══ Dataset section
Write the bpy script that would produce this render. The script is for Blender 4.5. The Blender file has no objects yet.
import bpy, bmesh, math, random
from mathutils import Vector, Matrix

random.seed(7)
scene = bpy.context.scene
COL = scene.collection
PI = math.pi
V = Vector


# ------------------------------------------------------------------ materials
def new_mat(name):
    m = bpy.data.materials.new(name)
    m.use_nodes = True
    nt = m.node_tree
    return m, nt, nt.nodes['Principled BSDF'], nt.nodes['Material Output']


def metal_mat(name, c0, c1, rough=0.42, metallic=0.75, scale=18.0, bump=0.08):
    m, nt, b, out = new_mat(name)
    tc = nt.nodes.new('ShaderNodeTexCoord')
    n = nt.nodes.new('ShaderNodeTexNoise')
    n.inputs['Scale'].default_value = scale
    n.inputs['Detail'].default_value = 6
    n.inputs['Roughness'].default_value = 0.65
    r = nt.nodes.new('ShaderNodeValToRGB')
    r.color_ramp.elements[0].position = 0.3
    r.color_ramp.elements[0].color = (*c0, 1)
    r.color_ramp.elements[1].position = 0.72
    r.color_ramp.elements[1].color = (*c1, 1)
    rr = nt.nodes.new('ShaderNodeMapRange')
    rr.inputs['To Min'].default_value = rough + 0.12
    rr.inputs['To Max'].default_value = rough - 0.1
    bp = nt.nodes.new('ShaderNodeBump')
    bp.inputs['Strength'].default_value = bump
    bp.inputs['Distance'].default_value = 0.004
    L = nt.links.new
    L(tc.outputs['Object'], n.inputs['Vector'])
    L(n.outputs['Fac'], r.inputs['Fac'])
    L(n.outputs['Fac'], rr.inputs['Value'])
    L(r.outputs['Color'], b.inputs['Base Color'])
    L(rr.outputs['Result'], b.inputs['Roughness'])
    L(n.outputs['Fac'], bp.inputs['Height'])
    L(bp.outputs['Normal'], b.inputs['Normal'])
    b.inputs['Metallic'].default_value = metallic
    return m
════
Instruction - Give again, word for word, the lines of the listing, starting at its first line and ending with the line containing "from mathutils import Vector, Matrix".

Written answer -
Write the bpy script that would produce this render. The script is for Blender 4.5. The Blender file has no objects yet.
import bpy, bmesh, math, random
from mathutils import Vector, Matrix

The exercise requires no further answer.